Child custody. Murray Superior Court. Before Judge Painter from Lookout Mtn. Circuit.
This is the second appearance of this case in this court. See Lowery v. Adams, 225 Ga. 248 (167 SE2d 636), which was finally disposed of in this court on May 8, 1969. Examination of the record in this court, upon which that case was decided, reveals that no evidence was transmitted to this court for its consideration. After the case was returned to the superior court and on June 25, 1969, a transcript of evidence adduced at the hearing before the trial judge on February 19, 1969, was filed, and on July 25, 1969, the order here appealed from was entered. In the order appealed from trial judge recites: "This action came on for hearing before the court . . . on February 25, 1969, and the issues having been duly heard and the evidence submitted by both parties having been carefully examined, and the court being fully advised in the premises, finds . . ."; that there have been material changes in the conditions and circumstances occurring since June 1, 1967, substantially affecting the welfare of the minor child, and that the welfare of the minor child requires a modification of the original judgment dated April 22, 1964, and such subsequent judgment dated June 21, 1967. Thereafter, the court ordered and adjudged that the plea of res judicata filed by the defendant be overruled and that custody of the minor child be vested in the plaintiff, that is Shirley (Lowery) Adams, with the right of the defendant to visit the child at the place of residence of the mother or to have her visit with him at any place within a radius of 10 miles from such residence on one Saturday of each month between the hours of 10 a.m. and 4 p.m., provided the defendant should give the plaintiff 24 hours written notice of his intention to exercise such visitation rights, and provided further that he return the child to the plaintiff promptly at the time specified.
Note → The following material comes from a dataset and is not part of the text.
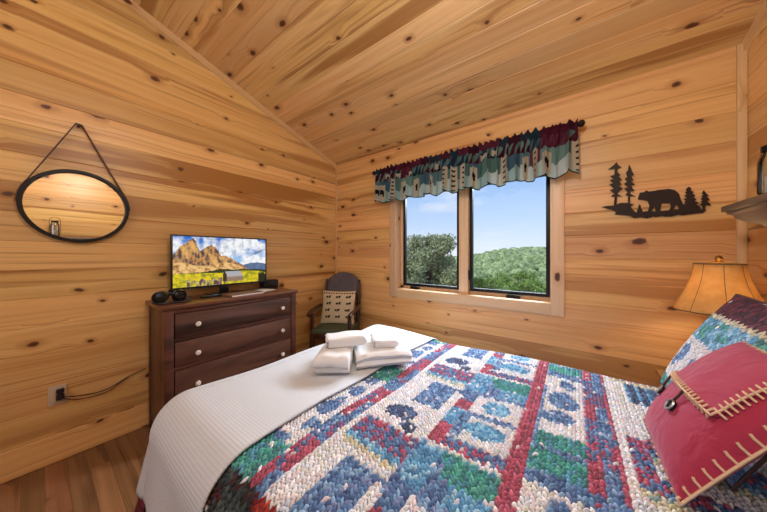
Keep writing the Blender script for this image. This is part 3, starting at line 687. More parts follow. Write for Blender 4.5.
# quilt ----------------------------------------------------------------------
RQ = .125; hq = .668
ix0, iy0, iy1 = BX0+RQ, BY0+RQ, BY1-RQ
def quilt_top():
    xs = np.concatenate([np.arange(ix0, 1.69, .03), np.arange(1.69, 3.19, .0021)])
    ycloth = np.arange(-(iy1-iy0)-RQ*PI/2-.50, RQ*PI/2+.40, .0023)[::-1]       # cloth coordinate from far edge to near edge
    X, Yc = np.meshgrid(xs, ycloth, indexing='ij')
    yin = np.clip(iy1+Yc, iy0, iy1); oy = np.where(Yc > 0, Yc, np.where(iy1+Yc < iy0, iy1+Yc-iy0, 0))
    P, N, r, dn = drape(X, yin, np.zeros_like(X), oy, hq, RQ, .12, .008)
    P[..., 2] += soft(P[..., 0], P[..., 1])*(r < RQ*1.5)
    yd = iy1+Yc                               # design y
    h, c, rw = stitch_field(X, yd)
    P += N*(h*.0080)[..., None]
    def fn(x, y):
        if y < iy0-.055: return edge_cls(x, iy0-y)
        return cls(x, y)
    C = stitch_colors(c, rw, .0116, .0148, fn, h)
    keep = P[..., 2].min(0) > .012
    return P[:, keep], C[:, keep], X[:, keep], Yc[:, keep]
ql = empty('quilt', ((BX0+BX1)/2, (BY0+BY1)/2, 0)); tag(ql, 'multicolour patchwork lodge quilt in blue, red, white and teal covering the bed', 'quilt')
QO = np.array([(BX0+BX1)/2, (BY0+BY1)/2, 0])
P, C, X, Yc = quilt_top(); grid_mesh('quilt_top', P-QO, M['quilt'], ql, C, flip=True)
def perim(h, R, step, drops, flare, wave, x0i, y0i, y1i, na=40):
    """skirt strip round the foot: near corner arc, foot edge, far corner arc; returns base points and directions"""
    base = []; dr_ = []; s = []
    for a in np.linspace(PI/2, 0, na): base.append((x0i, y0i)); dr_.append((-math.cos(a), -math.sin(a)))
    for y in np.arange(y0i+step, y1i, step): base.append((x0i, y)); dr_.append((-1, 0))
    for a in np.linspace(0, PI/2, na): base.append((x0i, y1i)); dr_.append((-math.cos(a), math.sin(a)))
    base = np.array(base); dr_ = np.array(dr_); rr_ = drops
    B = base[:, None, :]+0*rr_[None, :, None]; D_ = dr_[:, None, :]*rr_[None, :, None]
    P, N, r, dn = drape(B[..., 0], B[..., 1], D_[..., 0], D_[..., 1], h, R, flare, wave)
    P[:, 0, 0] = base[:, 0]; P[:, 0, 1] = base[:, 1]
    arc = np.concatenate([[0], np.cumsum(np.hypot(*(np.diff(base+dr_*R, axis=0)).T))])
    return P, N, arc, rr_
Pq, Nq, arc, rr_ = perim(hq, RQ, .02, np.concatenate([np.linspace(0, RQ*PI/2, 12)[:], np.arange(RQ*PI/2+.02, .70, .012)]), .20, .012, ix0, iy0, iy1)
keep = Pq[..., 2].min(0) > .015; Pq = Pq[:, keep]
cq = np.zeros(Pq.shape)
for i in range(Pq.shape[0]):
    for j in range(Pq.shape[1]):
        cq[i, j] = PAL['burg'][int(arc[i]*22+.7*j) % 4] if Pq[i, j, 2] > .05 else PAL['orange'][int(arc[i]*30) % 4]
o = grid_mesh('quilt_border', Pq-QO, M['quilt'], ql, cq, flip=False); o['label'] = 'dark burgundy border hanging at the foot'
# braided fringe edge along the bottom of the border
bm = bmesh.new()
edge = [Vector(Pq[i, -1]-QO) for i in range(Pq.shape[0])]
for k in range(2):
    pts = []; d = 0
    for i, p in enumerate(edge):
        d = arc[i]; pts.append(p+Vector((.010*math.cos(d*70+k*PI), .006*math.sin(d*70+k*PI), .008*math.sin(d*70+k*PI))))
    tube(bm, pts, .011, 8)
o = build('braided_edge', bm, M['yarn'], ql); o['label'] = 'thick braided cream and brown edge'
# white blanket ----------------------------------------------------------------
RB = RQ+.012; hb = hq+.014; bx0, by0, by1 = ix0, iy0, iy1
XE = 1.738
def blanket():
    drops = np.concatenate([np.linspace(0, RB*PI/2, 14), np.arange(RB*PI/2+.012, .405, .012)])
    xs = np.concatenate([np.linspace(XE, bx0, 44)])
    ysn = -drops[::-1]; yt = np.linspace(by0, by1, 110)[1:-1]
    yc = np.concatenate([by0-drops[::-1], yt, by1+drops])
    X, Yc = np.meshgrid(xs, yc, indexing='ij'); yin = np.clip(Yc, by0, by1); oy = Yc-yin
    P, N, r, dn = drape(X, yin, np.zeros_like(X), oy, hb, RB, .15, .010)
    sag = soft(P[..., 0], P[..., 1])*(r < RB*1.5); P[..., 2] += sag
    # slack wrinkles
    P[..., 2] += .004*np.exp(-((P[..., 1]+1.62+.5*(P[..., 0]-1.45))/.035)**2)*np.exp(-((P[..., 0]-1.45)/.13)**2)
    uv1 = np.stack([X, Yc], -1)
    Pq, Nq, arc, rr_ = perim(hb, RB, .016, drops, .17, .012, bx0, by0, by1)
    Pq[..., 2] += soft(Pq[..., 0], Pq[..., 1])*(rr_[None, :] < RB*1.5)
    uv2 = np.stack([0*arc[:, None]+bx0-rr_[None, :], by0+arc[:, None]+0*rr_[None, :]], -1)
    n1 = P.shape[0]*P.shape[1]; i1 = np.arange(n1).reshape(P.shape[:2]); i2 = n1+np.arange(Pq.shape[0]*Pq.shape[1]).reshape(Pq.shape[:2])
    def quads(ix): return np.stack([ix[:-1, :-1].ravel(), ix[1:, :-1].ravel(), ix[1:, 1:].ravel(), ix[:-1, 1:].ravel()], 1)
    F = np.concatenate([quads(i1), quads(i2)[:, ::1]])
    o = raw_mesh('blanket', np.concatenate([P.reshape(-1, 3), Pq.reshape(-1, 3)]), F, M['blanket'], None, None, np.concatenate([uv1.reshape(-1, 2), uv2.reshape(-1, 2)]))
    bm = bmesh.new(); bm.from_mesh(o.data); bmesh.ops.remove_doubles(bm, verts=bm.verts[:], dist=.0012); bmesh.ops.recalc_face_normals(bm, faces=bm.faces[:]); 
    if sum(f.normal.z*f.calc_area() for f in bm.faces) < 0: bmesh.ops.reverse_faces(bm, faces=bm.faces[:])
    bm.to_mesh(o.data); bm.free()
    md = o.modifiers.new('thickness', 'SOLIDIFY'); md.thickness = .007; md.offset = 1
    return o
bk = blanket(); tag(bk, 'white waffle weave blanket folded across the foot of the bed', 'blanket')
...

1. So far as the record appears before this court, no new hearing on the issue of the defendant's plea of res judicata was had after the case was transmitted from this court upon remittitur back to the trial court. It is clear from the language of the order appealed from that the recitation therein, to wit: "that the case came on for a hearing" has reference only to the hearing held on February 19, 1969. As shown by the supplemental transcript certified by the reporter transmitted as a part of the record in this case, the trial judge limited that hearing to the issue of custody alone, specifically rejecting the suggestion of counsel for the plaintiff that he should hear evidence respecting a change of condition affecting the welfare of the child since June 21, 1967. Since the evidence at that hearing was thus expressly limited by the trial judge himself, it was error in the face of the ruling of this court rendered in Division 3 of the opinion upon the former appearance of this case (225 Ga. at p. 250) to render a judgment changing the custody of the child without hearing evidence on the issue of res judicata. As has many times been plainly and unmistakably held by this court, and as was so clearly pointed out by the late Chief Justice Duckworth on the previous appearance of this case, while on the hearing of a case of this nature the trial judge is vested with a wide discretion as to which of the two contesting parents he will award custody to, yet such discretion, where there has been a previous order awarding custody to one or the other of such parents, is necessarily limited by the principles of res judicata, and he cannot make a new order changing custody except insofar as such a change may be authorized by evidence showing a change in the conditions and circumstances affecting the welfare of the child occurring subsequent to the last previous order. Willingham v. Willingham, 192 Ga. 405, 406 (15 SE2d 514); Benefield v. Benefield, 216 Ga. 593 (118 SE2d 464) and Belles v. Belles, 223 Ga. 732 (157 SE2d 742). Under the facts of this case the trial court erred in not hearing evidence on the issue made by the plea of res judicata.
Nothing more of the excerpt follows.